Obstructive competition, on the other hand, can also exist if the companies involved do not offer interchangeable products, but their business activities impair the sales of the other. There must therefore be an interaction between the promotion of one’s own competition on the one hand and the impairment of the competition of the third party on the other. This is the case if the products of the acting entrepreneur have a competitive relationship with the products of another entrepreneur and the promotion of their own sales can be accompanied by an impairment of the third party’s sales.
Promotion of third-party competition can lead to competitor status
In cases in which a company promotes the competition of another company through its business activities, it is not the promoting company but the promoted company that is relevant for the assessment of whether a company is a competitor. Examples here are not only advertising partners, but also professional associations that want to support their members. The competitors of such a sponsored company are then entitled under Section 8 para. 3 No. 1 UWG to take action against the sponsor.
Conversely, it is not possible for the sponsor to take action against competitors of the company it is sponsoring. The sponsor itself does not have the status of a competitor. This is not affected by the fact that the sponsor may well have its own interests, e.g. it may participate in the turnover of the sponsored company with commissions.
Potential competitors also partially protected under competition law
Case law has also recognized that entrepreneurs can also be protected as (potential) competitors who are only just preparing their market entry (e.g. only in a certain segment). However, there must already be concrete steps that make such market entry likely. The fundamental possibility of later market entry alone is not sufficient.
The protection of potential competitors is also only granted to a limited extent. In principle, this should only apply to cases of protection against unfair acts pursuant to Section 4 UWG. § 4 UWG that make it difficult or even completely prevent the potential competitor from entering the market. In the case of all other breaches of unfair competition law, a competitor must have already entered the market at the time of the breach.

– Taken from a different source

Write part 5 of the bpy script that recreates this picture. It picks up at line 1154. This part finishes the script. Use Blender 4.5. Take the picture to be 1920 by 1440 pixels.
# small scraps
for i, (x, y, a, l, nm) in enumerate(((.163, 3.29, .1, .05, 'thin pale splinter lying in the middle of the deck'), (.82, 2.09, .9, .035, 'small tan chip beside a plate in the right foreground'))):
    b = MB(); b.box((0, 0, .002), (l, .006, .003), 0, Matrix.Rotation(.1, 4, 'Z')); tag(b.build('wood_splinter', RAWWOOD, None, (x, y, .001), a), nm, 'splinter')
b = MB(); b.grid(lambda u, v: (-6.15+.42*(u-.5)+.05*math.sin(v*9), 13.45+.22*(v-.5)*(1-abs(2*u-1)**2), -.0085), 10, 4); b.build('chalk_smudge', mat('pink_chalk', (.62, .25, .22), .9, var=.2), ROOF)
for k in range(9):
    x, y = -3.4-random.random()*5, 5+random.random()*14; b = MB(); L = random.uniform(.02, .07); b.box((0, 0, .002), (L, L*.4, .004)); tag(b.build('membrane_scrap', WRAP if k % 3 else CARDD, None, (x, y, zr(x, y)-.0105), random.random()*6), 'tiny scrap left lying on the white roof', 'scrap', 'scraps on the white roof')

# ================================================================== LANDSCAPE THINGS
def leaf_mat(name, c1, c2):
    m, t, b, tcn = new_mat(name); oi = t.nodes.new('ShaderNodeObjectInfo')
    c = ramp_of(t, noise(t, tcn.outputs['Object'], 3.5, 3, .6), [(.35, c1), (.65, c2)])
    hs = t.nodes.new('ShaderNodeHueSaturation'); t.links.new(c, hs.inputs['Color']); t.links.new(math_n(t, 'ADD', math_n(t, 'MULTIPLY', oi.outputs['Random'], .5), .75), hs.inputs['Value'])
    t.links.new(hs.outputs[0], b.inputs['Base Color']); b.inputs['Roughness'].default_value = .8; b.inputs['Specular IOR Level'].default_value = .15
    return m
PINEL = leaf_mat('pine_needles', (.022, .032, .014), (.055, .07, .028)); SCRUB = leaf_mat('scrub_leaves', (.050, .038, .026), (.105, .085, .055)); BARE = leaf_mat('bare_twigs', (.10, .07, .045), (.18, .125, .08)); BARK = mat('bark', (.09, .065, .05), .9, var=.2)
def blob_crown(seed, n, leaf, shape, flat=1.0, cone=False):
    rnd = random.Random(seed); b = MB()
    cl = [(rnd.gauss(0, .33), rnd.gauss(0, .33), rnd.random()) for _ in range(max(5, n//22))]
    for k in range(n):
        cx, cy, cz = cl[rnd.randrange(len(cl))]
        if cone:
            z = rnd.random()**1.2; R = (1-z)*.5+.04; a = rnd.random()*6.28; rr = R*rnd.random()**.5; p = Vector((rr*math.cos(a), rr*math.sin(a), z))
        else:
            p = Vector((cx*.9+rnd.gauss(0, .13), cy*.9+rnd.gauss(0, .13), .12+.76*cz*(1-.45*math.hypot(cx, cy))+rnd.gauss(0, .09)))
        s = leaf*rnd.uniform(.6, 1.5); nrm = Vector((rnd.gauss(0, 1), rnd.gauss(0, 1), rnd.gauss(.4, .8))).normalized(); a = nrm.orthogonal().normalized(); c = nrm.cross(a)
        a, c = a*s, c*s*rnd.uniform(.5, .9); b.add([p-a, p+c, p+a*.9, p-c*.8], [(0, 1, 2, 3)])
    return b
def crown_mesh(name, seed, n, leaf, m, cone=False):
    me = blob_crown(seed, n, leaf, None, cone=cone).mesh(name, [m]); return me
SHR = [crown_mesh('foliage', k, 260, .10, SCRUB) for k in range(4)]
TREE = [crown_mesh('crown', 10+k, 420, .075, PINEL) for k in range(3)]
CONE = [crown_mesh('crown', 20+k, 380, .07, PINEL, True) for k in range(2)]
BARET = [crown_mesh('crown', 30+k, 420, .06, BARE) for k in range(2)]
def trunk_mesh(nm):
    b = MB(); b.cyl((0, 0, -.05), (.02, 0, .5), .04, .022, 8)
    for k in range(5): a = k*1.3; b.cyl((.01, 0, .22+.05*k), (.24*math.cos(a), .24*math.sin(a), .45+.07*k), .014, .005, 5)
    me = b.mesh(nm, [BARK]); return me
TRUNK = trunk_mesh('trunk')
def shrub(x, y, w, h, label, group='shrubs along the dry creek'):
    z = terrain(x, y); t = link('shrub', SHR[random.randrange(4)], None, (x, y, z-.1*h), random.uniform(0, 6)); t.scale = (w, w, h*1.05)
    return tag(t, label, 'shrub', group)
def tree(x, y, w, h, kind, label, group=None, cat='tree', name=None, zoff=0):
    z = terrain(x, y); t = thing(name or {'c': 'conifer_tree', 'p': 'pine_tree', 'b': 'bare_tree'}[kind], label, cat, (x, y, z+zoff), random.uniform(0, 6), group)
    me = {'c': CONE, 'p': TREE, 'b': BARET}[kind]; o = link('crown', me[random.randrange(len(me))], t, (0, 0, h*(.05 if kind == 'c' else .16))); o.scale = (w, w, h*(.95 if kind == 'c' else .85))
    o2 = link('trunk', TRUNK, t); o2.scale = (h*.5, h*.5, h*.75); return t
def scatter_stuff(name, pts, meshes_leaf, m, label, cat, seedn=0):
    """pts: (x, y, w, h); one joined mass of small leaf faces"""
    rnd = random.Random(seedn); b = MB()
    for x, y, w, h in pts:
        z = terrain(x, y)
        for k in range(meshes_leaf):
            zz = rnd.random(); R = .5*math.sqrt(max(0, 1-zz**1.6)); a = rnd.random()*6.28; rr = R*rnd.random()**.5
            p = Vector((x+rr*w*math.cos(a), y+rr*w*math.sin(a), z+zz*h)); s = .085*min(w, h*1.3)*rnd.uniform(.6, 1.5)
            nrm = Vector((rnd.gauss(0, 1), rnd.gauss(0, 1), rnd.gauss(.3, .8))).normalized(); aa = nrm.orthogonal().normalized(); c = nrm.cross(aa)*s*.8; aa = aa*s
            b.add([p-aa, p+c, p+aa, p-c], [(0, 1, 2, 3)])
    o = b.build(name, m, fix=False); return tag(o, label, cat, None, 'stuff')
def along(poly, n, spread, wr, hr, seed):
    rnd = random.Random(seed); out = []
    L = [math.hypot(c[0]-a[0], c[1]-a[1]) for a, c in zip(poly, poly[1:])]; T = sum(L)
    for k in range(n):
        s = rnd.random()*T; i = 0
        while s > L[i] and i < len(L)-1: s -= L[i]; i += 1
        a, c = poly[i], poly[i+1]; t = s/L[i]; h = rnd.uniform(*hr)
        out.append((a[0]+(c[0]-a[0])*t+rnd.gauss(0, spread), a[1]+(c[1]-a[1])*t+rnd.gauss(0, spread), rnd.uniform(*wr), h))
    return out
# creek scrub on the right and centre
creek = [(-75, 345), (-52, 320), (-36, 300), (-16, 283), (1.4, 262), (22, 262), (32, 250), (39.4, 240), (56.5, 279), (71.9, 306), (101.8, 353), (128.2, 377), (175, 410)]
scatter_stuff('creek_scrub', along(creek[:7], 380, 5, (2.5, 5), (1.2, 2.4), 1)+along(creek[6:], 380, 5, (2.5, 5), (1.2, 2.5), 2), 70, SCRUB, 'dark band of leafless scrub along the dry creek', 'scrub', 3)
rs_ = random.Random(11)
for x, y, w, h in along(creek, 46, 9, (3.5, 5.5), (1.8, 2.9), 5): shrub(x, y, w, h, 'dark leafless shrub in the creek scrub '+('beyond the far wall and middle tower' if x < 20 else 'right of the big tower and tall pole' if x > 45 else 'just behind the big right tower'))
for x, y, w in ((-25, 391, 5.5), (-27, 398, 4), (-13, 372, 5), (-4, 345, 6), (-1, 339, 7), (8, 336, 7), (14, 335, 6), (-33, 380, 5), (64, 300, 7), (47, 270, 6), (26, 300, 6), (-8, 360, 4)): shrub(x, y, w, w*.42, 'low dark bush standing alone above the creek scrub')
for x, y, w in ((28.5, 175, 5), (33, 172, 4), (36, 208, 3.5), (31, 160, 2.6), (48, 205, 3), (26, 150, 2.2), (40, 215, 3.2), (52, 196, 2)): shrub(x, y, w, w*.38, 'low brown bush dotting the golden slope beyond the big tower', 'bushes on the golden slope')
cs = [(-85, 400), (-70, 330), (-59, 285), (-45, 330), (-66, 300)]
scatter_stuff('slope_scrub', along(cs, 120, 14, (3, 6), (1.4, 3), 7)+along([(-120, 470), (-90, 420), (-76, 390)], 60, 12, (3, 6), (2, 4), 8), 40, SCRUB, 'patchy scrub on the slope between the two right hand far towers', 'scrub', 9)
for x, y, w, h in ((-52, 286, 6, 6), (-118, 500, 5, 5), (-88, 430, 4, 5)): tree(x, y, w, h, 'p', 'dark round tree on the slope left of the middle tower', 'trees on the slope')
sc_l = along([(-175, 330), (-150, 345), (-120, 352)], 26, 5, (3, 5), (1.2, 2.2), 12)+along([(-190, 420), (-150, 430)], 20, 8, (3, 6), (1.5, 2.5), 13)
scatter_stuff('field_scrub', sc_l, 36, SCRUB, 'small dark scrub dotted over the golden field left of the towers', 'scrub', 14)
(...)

Other market participants are not competitors under competition law
Anyone who is neither a competitor nor a consumer will often be regarded as another market participant pursuant to Section 2 para. 1 No. 2 UWG. These are
„in addition to competitors and consumers, all persons who are active as suppliers or consumers of goods or services.“
§ 2 Abs. 1 No. 2 UWG
Other market participants are mentioned, for example, in the context of the prohibition of unlawful acts or the prohibition of misleading information. This is intended to ensure that purchasers and suppliers of products who are not consumers are also protected under these provisions. This applies, for example, to legal entities under public law, associations and other organizations.